[Scene script records]
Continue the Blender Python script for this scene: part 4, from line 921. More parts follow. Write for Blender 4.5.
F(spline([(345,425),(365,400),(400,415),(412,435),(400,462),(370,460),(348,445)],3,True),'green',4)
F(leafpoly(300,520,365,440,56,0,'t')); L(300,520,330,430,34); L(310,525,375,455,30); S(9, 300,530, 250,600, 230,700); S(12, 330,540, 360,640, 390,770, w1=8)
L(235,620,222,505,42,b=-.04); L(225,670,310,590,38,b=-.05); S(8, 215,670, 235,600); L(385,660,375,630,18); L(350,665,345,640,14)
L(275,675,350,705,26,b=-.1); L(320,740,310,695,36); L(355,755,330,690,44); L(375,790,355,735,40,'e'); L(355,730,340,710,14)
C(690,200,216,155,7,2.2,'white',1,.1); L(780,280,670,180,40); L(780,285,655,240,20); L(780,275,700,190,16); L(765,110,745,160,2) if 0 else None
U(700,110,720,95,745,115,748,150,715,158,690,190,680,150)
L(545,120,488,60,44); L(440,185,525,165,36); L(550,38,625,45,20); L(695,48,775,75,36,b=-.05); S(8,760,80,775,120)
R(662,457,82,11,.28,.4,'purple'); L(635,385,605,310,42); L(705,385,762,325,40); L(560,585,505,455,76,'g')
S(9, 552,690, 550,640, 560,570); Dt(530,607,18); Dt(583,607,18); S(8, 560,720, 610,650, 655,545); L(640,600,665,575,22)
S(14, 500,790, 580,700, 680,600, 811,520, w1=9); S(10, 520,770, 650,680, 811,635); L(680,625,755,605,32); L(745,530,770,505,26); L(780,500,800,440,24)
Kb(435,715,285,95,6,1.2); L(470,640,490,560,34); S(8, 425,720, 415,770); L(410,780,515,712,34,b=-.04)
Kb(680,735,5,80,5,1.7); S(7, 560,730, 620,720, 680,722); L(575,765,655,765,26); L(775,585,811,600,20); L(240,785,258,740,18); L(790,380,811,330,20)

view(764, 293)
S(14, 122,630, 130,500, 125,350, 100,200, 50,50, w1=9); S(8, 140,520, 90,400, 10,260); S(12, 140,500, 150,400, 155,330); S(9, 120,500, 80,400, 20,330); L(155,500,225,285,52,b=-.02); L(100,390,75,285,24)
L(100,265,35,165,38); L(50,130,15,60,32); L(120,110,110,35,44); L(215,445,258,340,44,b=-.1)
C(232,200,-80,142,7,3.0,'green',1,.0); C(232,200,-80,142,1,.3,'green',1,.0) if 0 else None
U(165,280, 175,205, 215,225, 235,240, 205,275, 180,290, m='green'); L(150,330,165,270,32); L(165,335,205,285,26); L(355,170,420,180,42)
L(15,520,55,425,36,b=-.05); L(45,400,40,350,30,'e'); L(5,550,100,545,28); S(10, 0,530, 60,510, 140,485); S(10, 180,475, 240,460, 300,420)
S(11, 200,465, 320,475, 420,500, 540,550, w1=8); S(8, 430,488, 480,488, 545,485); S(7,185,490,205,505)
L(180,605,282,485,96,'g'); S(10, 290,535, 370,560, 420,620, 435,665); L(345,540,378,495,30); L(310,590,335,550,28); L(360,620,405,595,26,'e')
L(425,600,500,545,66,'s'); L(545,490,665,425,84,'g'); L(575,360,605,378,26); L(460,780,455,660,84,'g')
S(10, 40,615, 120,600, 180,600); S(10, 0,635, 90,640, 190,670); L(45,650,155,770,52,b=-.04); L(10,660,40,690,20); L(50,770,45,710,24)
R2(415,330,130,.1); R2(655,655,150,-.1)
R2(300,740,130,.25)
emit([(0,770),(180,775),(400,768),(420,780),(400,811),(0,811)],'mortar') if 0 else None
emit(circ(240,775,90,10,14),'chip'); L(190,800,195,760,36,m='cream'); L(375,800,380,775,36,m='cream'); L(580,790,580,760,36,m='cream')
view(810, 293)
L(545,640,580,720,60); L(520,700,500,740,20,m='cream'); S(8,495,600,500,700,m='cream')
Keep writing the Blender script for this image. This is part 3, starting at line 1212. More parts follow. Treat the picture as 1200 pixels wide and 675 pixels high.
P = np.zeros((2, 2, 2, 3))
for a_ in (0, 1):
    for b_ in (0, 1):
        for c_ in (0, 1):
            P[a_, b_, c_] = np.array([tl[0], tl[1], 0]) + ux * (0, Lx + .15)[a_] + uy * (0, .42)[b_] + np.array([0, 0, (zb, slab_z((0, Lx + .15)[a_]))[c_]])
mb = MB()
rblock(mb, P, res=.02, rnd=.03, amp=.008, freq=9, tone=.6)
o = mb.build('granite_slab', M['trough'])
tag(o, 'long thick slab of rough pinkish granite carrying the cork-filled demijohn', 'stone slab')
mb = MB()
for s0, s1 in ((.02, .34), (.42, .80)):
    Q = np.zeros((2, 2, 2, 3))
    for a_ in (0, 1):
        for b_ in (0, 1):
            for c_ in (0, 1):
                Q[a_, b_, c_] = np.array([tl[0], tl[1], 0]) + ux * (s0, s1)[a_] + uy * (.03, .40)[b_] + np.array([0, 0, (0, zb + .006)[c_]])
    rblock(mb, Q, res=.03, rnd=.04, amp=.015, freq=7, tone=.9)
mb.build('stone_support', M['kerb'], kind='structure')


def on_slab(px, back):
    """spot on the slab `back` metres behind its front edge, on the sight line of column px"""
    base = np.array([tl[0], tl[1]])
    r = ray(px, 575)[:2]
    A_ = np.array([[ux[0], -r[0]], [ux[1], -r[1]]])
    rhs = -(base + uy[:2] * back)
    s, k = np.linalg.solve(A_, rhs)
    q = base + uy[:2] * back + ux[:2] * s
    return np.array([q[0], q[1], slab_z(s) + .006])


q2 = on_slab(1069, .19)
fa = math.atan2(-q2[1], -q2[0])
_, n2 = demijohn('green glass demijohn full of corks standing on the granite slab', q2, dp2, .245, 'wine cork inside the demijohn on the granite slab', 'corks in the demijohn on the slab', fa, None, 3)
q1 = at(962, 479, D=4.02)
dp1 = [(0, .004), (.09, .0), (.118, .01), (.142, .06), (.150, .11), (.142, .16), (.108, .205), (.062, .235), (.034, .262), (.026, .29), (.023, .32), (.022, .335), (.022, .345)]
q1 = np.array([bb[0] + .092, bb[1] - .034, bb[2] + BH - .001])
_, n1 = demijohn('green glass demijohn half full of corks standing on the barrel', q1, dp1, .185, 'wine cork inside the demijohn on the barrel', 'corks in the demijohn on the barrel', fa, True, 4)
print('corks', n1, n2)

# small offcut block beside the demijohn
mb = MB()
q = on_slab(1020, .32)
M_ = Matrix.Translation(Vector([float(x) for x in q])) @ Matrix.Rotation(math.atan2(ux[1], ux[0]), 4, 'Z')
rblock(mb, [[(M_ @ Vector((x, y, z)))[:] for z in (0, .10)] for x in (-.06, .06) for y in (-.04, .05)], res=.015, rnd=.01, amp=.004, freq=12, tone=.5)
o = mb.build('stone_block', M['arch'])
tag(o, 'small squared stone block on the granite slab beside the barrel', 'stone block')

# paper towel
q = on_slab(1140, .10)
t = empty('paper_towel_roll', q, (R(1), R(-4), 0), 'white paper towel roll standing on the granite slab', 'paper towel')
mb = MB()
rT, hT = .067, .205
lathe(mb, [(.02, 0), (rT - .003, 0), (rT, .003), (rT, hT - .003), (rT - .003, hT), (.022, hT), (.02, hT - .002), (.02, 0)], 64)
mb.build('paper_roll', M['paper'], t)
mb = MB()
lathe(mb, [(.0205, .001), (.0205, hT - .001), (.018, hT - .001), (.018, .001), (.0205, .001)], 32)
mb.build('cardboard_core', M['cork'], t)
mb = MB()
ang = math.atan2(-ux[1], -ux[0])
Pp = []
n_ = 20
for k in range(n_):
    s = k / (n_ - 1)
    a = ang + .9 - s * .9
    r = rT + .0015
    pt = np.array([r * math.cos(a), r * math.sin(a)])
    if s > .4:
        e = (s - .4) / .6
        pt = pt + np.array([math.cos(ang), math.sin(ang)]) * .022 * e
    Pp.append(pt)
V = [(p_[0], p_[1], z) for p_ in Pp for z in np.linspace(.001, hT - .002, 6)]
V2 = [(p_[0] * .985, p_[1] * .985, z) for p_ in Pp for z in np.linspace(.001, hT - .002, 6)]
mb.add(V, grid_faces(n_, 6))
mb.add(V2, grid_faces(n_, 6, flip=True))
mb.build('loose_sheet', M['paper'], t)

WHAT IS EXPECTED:
Everything from the line with "Keep writing the" through the line with "mb.build('stone_support', M['kerb'], kind='structure')", both ends included, should be repeated exactly; nothing else should appear.

SOLUTION TO THIS PROBLEM:
Keep writing the Blender script for this image. This is part 3, starting at line 1212. More parts follow. Treat the picture as 1200 pixels wide and 675 pixels high.
P = np.zeros((2, 2, 2, 3))
for a_ in (0, 1):
    for b_ in (0, 1):
        for c_ in (0, 1):
            P[a_, b_, c_] = np.array([tl[0], tl[1], 0]) + ux * (0, Lx + .15)[a_] + uy * (0, .42)[b_] + np.array([0, 0, (zb, slab_z((0, Lx + .15)[a_]))[c_]])
mb = MB()
rblock(mb, P, res=.02, rnd=.03, amp=.008, freq=9, tone=.6)
o = mb.build('granite_slab', M['trough'])
tag(o, 'long thick slab of rough pinkish granite carrying the cork-filled demijohn', 'stone slab')
mb = MB()
for s0, s1 in ((.02, .34), (.42, .80)):
    Q = np.zeros((2, 2, 2, 3))
    for a_ in (0, 1):
        for b_ in (0, 1):
            for c_ in (0, 1):
                Q[a_, b_, c_] = np.array([tl[0], tl[1], 0]) + ux * (s0, s1)[a_] + uy * (.03, .40)[b_] + np.array([0, 0, (0, zb + .006)[c_]])
    rblock(mb, Q, res=.03, rnd=.04, amp=.015, freq=7, tone=.9)
mb.build('stone_support', M['kerb'], kind='structure')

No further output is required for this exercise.